N.I.C. : Oui. C’est ce que je disais tantôt quand je parlais de la réalisation des garanties. Le dossier passe dans un recouvrement d’abord par voie d’huissier, puis judiciaire. Si à un certain moment, il n’y pas de bonne foi pour le remboursement, et que la banque peut utiliser les documents disponibles pour réaliser la garantie, qu’il s’agisse d’un bien mobilier ou immobilier, elle ira dans ce sens pour essayer de collecter au mieux possible le montant de l’emprunt non remboursé. S’il est possible de le faire entièrement, ce sera le cas. A défaut, le reliquat va être constaté en perte et profit. Ce qui veut dire qu’en retour, les ayants droit ne bénéficieront pas de grande chose sur le compte du défunt.
S : Il y a beaucoup de gens qui ignorent la procédure. On a l’impression que les banques ne communiquent pas suffisamment sur la question…
N.I.C. : Oui. Je peux dire que des gens sont dans la situation. Mais en général, toutes ces personnes qui sont dans cette situation, le premier réflexe qu’elles doivent avoir lorsqu’elles voient un chéquier du défunt, c’est d’aller vers la banque pour s’informer. Cela dit, je suis d’avis que les banques peuvent communiquer davantage sur le sujet.

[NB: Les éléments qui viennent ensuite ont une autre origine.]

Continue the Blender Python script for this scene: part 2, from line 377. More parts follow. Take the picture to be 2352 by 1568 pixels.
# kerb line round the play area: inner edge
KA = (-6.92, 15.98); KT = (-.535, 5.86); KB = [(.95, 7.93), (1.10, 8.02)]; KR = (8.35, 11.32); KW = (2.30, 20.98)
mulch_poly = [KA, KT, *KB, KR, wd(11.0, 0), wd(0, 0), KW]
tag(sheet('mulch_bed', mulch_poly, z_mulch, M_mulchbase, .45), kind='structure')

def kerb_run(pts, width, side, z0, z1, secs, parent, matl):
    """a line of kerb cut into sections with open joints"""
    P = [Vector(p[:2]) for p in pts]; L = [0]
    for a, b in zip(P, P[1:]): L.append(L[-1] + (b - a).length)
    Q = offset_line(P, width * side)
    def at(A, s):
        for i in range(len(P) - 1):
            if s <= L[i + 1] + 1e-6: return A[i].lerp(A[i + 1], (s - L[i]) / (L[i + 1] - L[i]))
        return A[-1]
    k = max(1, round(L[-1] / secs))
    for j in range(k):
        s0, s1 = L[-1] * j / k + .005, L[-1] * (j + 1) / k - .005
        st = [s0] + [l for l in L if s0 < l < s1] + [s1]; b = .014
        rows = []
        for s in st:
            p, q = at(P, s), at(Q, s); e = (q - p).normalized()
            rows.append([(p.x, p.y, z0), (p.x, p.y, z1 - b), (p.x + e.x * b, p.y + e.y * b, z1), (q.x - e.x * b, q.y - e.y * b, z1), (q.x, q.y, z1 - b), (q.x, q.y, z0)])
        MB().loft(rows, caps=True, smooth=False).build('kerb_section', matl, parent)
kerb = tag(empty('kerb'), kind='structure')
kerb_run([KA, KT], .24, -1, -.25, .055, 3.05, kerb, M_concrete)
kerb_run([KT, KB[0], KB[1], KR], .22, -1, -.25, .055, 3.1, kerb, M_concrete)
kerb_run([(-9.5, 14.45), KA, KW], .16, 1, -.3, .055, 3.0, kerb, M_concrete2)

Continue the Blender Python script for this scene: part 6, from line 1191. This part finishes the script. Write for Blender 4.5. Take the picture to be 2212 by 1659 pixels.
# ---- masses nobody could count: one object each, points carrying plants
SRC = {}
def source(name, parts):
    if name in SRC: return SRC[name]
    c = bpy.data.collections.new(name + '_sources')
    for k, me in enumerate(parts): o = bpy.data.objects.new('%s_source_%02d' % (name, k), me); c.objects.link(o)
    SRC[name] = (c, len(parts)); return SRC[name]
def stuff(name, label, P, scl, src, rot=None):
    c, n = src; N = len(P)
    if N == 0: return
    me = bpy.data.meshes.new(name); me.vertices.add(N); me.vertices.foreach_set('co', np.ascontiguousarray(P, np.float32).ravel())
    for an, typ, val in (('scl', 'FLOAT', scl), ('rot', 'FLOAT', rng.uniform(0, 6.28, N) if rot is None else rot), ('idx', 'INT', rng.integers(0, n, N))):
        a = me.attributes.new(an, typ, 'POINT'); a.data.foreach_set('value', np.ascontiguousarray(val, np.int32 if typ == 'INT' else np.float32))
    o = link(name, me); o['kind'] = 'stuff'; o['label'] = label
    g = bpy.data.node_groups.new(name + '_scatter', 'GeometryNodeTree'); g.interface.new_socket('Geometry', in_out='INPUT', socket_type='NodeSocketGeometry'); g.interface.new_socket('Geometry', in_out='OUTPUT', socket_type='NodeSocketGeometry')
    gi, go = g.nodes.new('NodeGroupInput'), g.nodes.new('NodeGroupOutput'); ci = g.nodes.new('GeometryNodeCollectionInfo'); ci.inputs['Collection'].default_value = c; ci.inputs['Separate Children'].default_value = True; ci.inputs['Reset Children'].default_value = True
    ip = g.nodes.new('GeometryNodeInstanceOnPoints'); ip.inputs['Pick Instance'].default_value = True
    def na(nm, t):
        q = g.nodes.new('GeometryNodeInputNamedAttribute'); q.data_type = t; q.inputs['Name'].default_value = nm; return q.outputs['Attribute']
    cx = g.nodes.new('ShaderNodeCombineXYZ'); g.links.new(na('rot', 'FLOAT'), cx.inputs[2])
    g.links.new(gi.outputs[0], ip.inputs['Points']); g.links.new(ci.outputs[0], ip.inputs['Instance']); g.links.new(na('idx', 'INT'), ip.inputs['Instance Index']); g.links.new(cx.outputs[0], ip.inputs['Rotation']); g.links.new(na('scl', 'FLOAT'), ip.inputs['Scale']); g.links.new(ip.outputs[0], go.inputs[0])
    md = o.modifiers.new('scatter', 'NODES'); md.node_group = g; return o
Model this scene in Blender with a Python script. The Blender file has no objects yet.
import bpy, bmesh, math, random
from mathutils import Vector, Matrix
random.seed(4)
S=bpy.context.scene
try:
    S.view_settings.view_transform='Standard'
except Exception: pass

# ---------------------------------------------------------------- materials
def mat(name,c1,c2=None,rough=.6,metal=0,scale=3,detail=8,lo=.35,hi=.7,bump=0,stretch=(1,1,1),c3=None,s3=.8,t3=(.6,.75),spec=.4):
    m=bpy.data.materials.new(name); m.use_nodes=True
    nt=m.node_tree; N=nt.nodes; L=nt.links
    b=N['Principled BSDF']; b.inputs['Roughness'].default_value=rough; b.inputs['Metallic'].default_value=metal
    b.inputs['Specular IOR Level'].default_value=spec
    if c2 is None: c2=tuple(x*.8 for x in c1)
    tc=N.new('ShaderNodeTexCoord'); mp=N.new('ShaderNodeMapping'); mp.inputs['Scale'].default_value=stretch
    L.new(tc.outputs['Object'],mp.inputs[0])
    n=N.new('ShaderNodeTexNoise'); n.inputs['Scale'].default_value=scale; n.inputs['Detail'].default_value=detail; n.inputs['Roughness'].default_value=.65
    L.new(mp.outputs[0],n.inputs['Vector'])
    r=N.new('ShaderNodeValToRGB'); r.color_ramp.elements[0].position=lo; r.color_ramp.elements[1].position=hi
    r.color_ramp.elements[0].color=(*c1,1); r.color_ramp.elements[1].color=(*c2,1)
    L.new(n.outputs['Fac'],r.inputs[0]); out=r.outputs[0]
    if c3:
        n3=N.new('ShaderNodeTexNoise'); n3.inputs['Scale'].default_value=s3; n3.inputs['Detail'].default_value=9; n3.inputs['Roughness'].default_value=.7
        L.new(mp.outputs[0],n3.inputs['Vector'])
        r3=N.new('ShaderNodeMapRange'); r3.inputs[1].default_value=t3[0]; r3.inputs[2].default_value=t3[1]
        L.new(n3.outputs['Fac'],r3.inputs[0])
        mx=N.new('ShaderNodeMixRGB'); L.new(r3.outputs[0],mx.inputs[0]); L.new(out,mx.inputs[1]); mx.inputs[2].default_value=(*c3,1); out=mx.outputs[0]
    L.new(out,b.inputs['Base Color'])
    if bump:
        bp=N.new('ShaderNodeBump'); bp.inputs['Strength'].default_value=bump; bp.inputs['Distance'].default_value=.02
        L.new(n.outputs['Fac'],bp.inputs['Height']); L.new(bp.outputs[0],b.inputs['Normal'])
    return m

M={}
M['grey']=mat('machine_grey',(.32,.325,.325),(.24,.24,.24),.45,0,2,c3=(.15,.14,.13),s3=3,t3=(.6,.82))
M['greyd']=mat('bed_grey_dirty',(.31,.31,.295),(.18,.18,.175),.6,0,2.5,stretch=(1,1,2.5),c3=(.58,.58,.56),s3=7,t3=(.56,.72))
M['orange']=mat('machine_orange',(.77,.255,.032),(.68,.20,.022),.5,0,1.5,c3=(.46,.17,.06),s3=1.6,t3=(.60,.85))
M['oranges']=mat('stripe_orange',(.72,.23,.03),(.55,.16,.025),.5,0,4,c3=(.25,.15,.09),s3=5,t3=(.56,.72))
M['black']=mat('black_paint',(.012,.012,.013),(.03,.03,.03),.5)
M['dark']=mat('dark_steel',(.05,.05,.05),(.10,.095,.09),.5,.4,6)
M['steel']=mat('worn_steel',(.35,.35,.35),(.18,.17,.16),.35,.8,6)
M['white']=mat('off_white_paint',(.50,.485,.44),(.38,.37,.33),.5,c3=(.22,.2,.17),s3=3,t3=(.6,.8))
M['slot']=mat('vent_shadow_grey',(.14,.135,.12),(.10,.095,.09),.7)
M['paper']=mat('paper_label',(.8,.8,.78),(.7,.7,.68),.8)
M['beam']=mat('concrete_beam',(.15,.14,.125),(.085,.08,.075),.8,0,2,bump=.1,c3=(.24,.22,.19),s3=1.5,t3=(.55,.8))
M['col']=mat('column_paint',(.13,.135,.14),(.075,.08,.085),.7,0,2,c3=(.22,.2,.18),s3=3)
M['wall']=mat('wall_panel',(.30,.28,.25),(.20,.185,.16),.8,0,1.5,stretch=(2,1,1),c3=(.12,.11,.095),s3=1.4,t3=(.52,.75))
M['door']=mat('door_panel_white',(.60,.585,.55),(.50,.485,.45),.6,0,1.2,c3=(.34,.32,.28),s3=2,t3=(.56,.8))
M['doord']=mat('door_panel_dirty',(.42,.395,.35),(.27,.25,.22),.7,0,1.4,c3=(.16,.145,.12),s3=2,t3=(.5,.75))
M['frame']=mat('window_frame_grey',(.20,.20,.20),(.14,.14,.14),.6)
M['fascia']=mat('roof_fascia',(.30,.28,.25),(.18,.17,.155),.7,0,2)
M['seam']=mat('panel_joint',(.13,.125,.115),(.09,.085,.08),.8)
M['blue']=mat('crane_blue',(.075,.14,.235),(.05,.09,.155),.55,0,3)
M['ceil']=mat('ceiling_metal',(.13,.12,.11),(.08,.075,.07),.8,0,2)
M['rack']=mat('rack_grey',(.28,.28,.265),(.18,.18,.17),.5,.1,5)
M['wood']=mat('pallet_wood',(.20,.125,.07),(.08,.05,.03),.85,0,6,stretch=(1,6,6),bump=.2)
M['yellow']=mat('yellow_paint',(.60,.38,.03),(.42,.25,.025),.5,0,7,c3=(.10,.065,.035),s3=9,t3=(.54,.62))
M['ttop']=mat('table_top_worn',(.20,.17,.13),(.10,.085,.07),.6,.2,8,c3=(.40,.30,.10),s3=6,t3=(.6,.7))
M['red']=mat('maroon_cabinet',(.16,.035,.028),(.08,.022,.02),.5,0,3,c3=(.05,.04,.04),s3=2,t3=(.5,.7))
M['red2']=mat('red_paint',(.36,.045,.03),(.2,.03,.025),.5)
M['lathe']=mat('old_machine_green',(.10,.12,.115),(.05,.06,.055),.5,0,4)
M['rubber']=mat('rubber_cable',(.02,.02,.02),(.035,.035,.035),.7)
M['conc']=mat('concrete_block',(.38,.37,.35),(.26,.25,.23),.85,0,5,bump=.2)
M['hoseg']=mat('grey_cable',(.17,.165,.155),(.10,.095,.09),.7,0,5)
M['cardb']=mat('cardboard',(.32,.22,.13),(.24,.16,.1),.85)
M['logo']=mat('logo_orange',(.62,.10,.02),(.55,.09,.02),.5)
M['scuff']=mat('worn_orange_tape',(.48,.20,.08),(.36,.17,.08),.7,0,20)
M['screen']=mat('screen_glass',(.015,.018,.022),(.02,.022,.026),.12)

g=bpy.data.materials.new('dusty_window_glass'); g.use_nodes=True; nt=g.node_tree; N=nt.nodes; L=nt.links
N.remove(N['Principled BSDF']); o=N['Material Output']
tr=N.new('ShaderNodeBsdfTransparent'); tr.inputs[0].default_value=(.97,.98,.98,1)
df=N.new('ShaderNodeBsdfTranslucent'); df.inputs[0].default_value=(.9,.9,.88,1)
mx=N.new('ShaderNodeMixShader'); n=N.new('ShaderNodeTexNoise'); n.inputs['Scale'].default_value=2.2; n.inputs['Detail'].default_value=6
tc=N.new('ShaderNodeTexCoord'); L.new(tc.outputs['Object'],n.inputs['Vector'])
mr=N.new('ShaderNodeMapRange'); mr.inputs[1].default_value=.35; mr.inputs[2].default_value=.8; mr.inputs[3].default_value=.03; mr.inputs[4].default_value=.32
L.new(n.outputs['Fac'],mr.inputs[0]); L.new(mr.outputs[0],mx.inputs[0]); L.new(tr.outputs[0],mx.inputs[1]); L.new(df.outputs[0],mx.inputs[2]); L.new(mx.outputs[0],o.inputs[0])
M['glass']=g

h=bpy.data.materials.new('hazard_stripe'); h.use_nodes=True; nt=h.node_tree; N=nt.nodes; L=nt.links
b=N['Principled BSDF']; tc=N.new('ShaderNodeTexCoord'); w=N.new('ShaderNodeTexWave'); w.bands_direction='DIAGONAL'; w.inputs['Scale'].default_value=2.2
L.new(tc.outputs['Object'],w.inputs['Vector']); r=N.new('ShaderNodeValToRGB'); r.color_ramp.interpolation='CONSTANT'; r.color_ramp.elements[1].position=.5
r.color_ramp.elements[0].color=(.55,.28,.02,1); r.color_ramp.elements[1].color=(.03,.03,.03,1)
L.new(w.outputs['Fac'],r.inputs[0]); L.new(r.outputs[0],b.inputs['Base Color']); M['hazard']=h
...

Et je pense que c’est pour cela qu’elles essaient d’ouvrir davantage des agences pour être plus proches de ces citoyens, et être accessible pour mieux communiquer, se faire mieux comprendre et donner toutes les informations au cas où les personnes éventuellement concernées se présentent.
Et, c’est tout aussi le sens du travail des journalistes qui contribuent à la sensibilisation, à partager l’information dont les populations ont réellement besoin.
S : En plus de la collecte de l’épargne et l’octroi du crédit, la banque a un rôle à jouer dans l’éducation financière de la clientèle…
N.I.C. : Certes, les banques ne font pas publiquement des campagnes de sensibilisation, mais à petite échelle, elles développent des initiatives d’éducation financière. Il va falloir dupliquer voire quintupler ce genre d’activités, pour être beaucoup plus sur le terrain afin de partager la bonne information.
Les banques sont disposées à communiquer largement sur les difficultés que les clients vivent, mais aussi sur les difficultés qu’elles-mêmes vivent, car Dieu seul sait combien elles en ont besoin. C’est par la communication qu’elles peuvent bénéficier de la confiance de la clientèle. Et cette confiance très bien établie va naturellement permettre à l’activité bancaire de croître plus vite.
Je profite aussi inviter les clients, les citoyens à aller vers la banque, à consulter la documentation disponible. Des gens n’aiment pas forcément lire les documents qui sont mis à leur disposition quand ils sont en interaction avec les banques et se contentent simplement de les signer.
Je demande aux citoyens d’avoir confiance aux institutions financières qui sont légalement constituées pour leur apporter des services, leur donner la bonne information, qui est un droit. J’invite aussi toutes les institutions financières, en plus de ce qui est fait au niveau de l’Etat ou de la banque centrale, à contribuer davantage à relever des connaissances financières des citoyens. Chacun a certainement sa part de responsabilité à jouer.